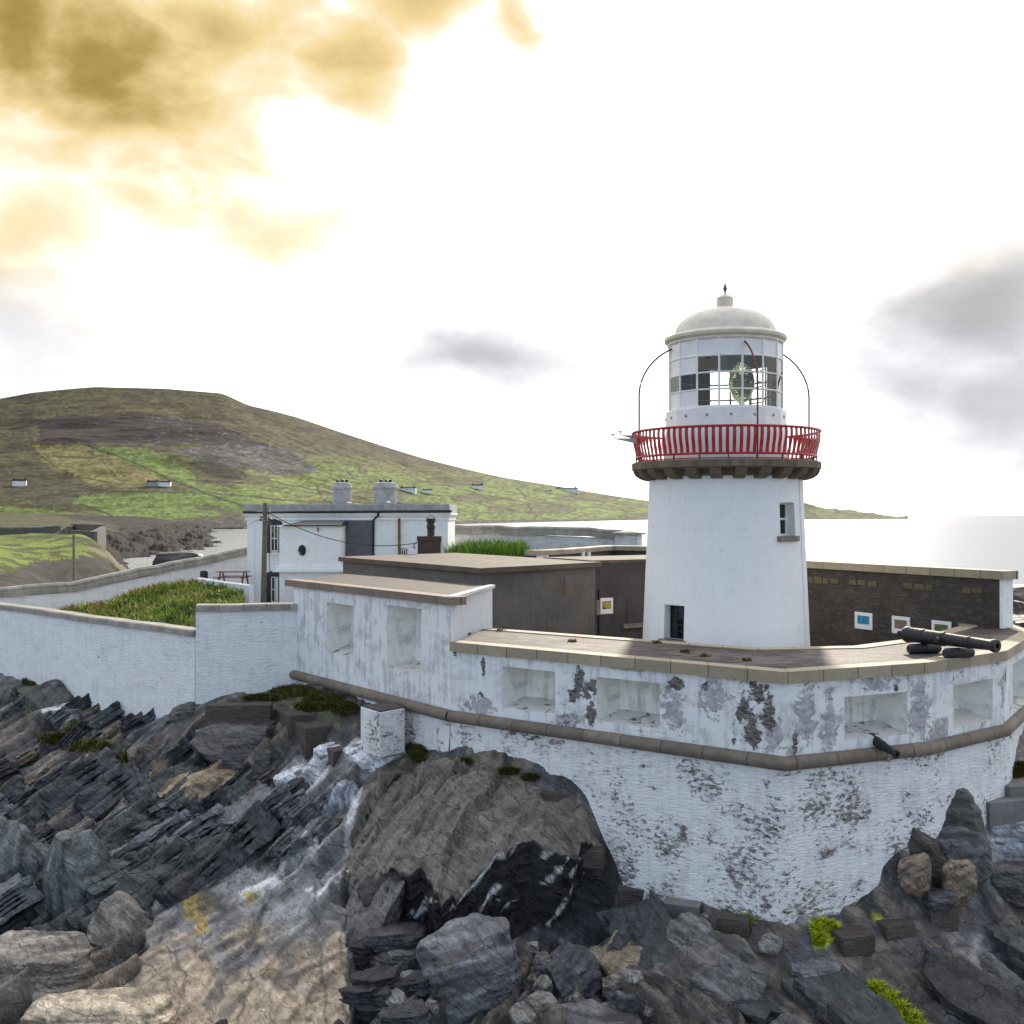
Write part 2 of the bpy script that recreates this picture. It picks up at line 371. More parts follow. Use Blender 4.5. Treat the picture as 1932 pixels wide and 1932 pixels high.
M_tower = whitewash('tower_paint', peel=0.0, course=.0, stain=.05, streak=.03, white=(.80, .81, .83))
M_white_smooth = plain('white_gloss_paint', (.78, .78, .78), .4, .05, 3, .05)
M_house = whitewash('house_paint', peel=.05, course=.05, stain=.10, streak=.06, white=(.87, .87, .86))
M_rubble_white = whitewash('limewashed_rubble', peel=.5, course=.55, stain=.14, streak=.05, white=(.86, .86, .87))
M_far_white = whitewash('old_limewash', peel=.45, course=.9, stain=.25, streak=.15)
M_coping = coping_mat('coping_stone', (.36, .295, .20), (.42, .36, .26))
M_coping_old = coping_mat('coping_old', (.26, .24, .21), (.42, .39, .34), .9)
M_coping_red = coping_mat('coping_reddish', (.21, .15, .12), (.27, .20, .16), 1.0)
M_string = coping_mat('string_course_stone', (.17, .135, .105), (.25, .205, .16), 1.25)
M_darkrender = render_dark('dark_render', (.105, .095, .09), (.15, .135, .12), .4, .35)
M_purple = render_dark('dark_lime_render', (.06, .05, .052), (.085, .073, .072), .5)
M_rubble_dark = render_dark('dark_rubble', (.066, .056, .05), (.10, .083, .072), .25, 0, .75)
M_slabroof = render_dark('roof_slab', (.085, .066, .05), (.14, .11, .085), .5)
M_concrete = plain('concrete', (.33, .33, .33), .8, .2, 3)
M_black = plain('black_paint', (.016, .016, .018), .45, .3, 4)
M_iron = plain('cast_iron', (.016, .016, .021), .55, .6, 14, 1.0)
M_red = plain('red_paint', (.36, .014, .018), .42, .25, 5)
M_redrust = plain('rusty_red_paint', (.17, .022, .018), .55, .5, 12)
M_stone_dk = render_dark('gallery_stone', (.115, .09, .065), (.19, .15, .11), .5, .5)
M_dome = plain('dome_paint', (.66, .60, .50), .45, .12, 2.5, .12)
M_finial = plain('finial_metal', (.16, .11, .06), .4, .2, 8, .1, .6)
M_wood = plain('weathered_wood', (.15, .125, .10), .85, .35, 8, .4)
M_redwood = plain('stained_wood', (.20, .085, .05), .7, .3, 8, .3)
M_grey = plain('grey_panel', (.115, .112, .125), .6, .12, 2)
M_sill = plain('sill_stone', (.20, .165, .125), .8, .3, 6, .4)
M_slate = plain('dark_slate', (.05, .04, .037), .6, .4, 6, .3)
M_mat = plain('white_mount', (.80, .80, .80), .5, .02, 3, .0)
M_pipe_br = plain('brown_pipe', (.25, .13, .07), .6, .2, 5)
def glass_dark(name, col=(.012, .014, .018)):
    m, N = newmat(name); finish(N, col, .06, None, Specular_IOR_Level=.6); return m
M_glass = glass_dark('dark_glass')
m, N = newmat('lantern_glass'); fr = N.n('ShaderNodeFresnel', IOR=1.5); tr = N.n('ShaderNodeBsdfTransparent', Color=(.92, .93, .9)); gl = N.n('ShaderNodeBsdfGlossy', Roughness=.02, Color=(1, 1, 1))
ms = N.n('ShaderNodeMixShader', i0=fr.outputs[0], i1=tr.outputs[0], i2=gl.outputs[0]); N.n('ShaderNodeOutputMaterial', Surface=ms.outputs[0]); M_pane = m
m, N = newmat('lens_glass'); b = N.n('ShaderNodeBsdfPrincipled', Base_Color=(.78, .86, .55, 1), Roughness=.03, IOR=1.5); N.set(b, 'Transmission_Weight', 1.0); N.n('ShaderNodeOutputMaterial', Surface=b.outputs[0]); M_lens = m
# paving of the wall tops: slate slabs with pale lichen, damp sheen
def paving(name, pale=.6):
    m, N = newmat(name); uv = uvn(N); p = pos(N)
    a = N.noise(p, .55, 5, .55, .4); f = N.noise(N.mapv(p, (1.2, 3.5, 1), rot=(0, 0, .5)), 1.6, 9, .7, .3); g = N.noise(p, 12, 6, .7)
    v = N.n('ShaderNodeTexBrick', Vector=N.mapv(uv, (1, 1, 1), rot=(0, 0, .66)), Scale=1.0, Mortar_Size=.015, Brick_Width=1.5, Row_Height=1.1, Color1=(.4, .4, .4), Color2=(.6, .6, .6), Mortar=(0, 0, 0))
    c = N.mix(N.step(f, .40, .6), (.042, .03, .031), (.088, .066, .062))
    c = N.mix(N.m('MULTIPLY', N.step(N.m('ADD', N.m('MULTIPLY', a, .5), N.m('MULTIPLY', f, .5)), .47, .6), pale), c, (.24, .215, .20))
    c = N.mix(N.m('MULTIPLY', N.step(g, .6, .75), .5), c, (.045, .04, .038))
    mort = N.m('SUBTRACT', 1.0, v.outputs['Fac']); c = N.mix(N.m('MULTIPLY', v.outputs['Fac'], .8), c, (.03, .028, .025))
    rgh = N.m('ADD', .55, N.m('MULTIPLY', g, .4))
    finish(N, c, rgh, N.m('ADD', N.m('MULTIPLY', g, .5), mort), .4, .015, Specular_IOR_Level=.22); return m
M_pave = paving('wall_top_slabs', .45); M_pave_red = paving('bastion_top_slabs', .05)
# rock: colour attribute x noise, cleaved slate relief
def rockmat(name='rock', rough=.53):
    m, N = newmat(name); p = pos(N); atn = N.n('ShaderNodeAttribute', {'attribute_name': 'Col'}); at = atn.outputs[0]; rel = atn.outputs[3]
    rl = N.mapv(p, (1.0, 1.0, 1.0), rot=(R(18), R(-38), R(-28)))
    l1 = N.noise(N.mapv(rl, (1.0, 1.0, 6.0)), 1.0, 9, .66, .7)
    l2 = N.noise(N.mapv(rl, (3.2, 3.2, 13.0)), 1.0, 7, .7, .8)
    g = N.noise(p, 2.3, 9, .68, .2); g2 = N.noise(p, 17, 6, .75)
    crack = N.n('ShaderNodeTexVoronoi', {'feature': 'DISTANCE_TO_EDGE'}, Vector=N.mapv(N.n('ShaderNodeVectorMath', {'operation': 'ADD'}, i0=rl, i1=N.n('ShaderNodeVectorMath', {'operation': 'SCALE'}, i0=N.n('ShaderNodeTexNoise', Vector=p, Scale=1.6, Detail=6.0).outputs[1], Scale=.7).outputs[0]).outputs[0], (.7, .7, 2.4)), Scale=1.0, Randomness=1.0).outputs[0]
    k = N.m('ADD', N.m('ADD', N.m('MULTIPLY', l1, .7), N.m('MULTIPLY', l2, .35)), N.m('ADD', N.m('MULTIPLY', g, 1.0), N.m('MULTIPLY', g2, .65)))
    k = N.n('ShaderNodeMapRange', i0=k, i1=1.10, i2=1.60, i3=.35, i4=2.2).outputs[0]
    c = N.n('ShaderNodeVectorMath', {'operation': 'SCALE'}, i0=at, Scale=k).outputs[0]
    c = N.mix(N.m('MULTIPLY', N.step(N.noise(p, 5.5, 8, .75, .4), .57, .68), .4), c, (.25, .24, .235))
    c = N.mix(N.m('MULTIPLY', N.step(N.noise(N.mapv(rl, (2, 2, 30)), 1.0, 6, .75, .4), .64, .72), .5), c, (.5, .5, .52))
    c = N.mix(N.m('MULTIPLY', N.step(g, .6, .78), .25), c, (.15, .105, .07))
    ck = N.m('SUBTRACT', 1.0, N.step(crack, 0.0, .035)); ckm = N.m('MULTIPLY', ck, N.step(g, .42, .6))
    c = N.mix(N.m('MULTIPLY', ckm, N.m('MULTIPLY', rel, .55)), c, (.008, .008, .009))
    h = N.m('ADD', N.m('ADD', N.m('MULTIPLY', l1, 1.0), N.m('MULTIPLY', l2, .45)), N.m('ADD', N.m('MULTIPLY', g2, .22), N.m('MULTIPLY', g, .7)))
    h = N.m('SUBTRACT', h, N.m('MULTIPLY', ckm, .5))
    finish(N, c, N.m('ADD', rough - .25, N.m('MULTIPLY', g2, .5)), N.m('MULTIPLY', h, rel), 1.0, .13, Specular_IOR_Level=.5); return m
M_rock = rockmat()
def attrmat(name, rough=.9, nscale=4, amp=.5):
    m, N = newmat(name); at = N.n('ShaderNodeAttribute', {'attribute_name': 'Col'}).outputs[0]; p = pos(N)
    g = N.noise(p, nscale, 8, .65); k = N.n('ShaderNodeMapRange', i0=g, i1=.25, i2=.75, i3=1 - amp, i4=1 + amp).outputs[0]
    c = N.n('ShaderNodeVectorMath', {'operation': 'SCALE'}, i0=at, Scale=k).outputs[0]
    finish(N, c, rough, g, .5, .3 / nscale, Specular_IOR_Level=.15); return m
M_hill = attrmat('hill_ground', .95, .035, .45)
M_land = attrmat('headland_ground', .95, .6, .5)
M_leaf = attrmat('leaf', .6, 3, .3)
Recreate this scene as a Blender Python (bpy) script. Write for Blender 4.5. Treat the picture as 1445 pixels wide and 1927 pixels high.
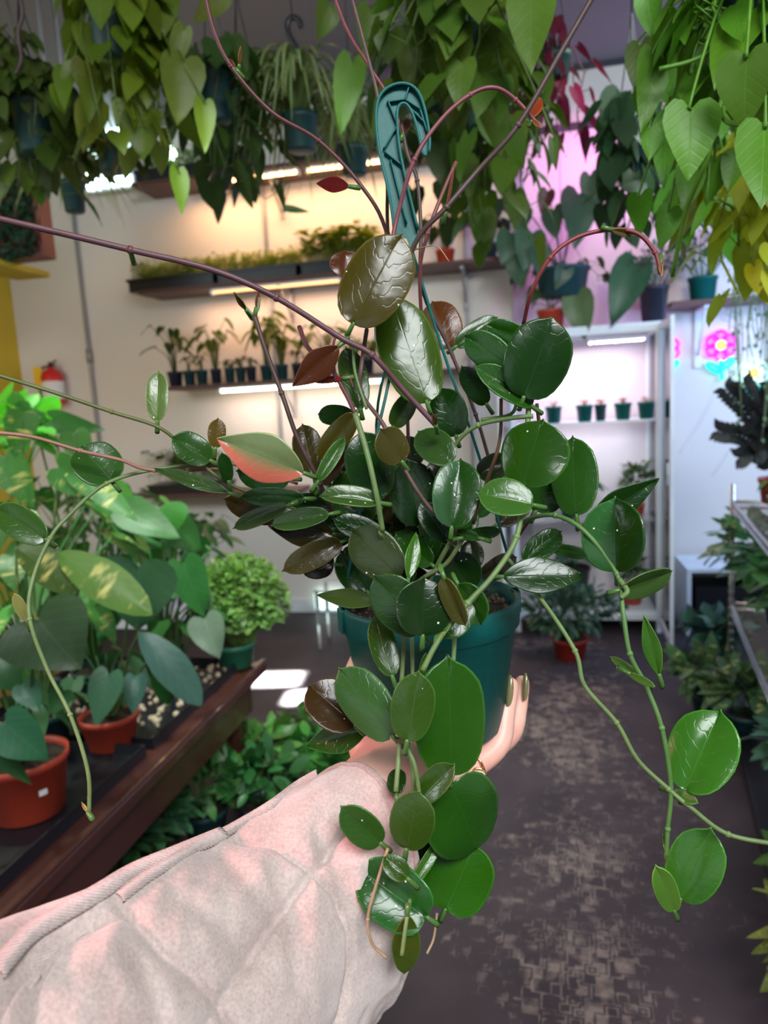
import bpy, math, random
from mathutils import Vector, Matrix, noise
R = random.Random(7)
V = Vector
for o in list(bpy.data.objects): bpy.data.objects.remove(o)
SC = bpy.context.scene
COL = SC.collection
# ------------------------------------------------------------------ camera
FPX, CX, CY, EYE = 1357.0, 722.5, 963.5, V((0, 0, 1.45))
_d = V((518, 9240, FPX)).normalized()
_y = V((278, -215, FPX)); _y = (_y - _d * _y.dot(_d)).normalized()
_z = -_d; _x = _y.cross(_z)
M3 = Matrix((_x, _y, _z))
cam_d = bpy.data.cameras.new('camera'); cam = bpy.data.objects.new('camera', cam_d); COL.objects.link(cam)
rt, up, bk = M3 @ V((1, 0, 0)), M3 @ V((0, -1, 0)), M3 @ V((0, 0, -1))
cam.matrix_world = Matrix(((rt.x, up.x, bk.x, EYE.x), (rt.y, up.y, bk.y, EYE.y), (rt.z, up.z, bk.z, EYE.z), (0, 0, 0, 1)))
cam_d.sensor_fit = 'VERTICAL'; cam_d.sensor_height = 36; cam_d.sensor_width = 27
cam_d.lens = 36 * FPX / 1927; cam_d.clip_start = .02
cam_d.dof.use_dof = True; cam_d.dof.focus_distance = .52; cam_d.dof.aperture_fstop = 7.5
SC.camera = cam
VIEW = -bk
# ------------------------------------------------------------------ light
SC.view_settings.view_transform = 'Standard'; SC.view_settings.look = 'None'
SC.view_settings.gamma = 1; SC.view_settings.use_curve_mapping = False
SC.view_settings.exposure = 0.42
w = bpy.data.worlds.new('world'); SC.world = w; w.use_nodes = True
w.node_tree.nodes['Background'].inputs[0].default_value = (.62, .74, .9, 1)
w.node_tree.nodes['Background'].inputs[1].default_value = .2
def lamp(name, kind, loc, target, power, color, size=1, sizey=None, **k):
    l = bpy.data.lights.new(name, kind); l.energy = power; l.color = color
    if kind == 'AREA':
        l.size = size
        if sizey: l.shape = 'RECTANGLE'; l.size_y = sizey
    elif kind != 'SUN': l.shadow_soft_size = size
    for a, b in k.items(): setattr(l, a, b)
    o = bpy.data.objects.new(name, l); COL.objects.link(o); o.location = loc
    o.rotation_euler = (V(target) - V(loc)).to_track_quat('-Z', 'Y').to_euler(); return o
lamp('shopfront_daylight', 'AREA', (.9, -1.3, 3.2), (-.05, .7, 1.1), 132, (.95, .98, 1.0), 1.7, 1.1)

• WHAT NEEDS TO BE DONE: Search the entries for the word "high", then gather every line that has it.

• EXERCISE OUTPUT:
Write part 2 of the bpy script that recreates this picture. It picks up at line 371. More parts follow. Use Blender 4.5. Treat the picture as 1932 pixels wide and 1932 pixels high.
Recreate this scene as a Blender Python (bpy) script. Write for Blender 4.5. Treat the picture as 1445 pixels wide and 1927 pixels high.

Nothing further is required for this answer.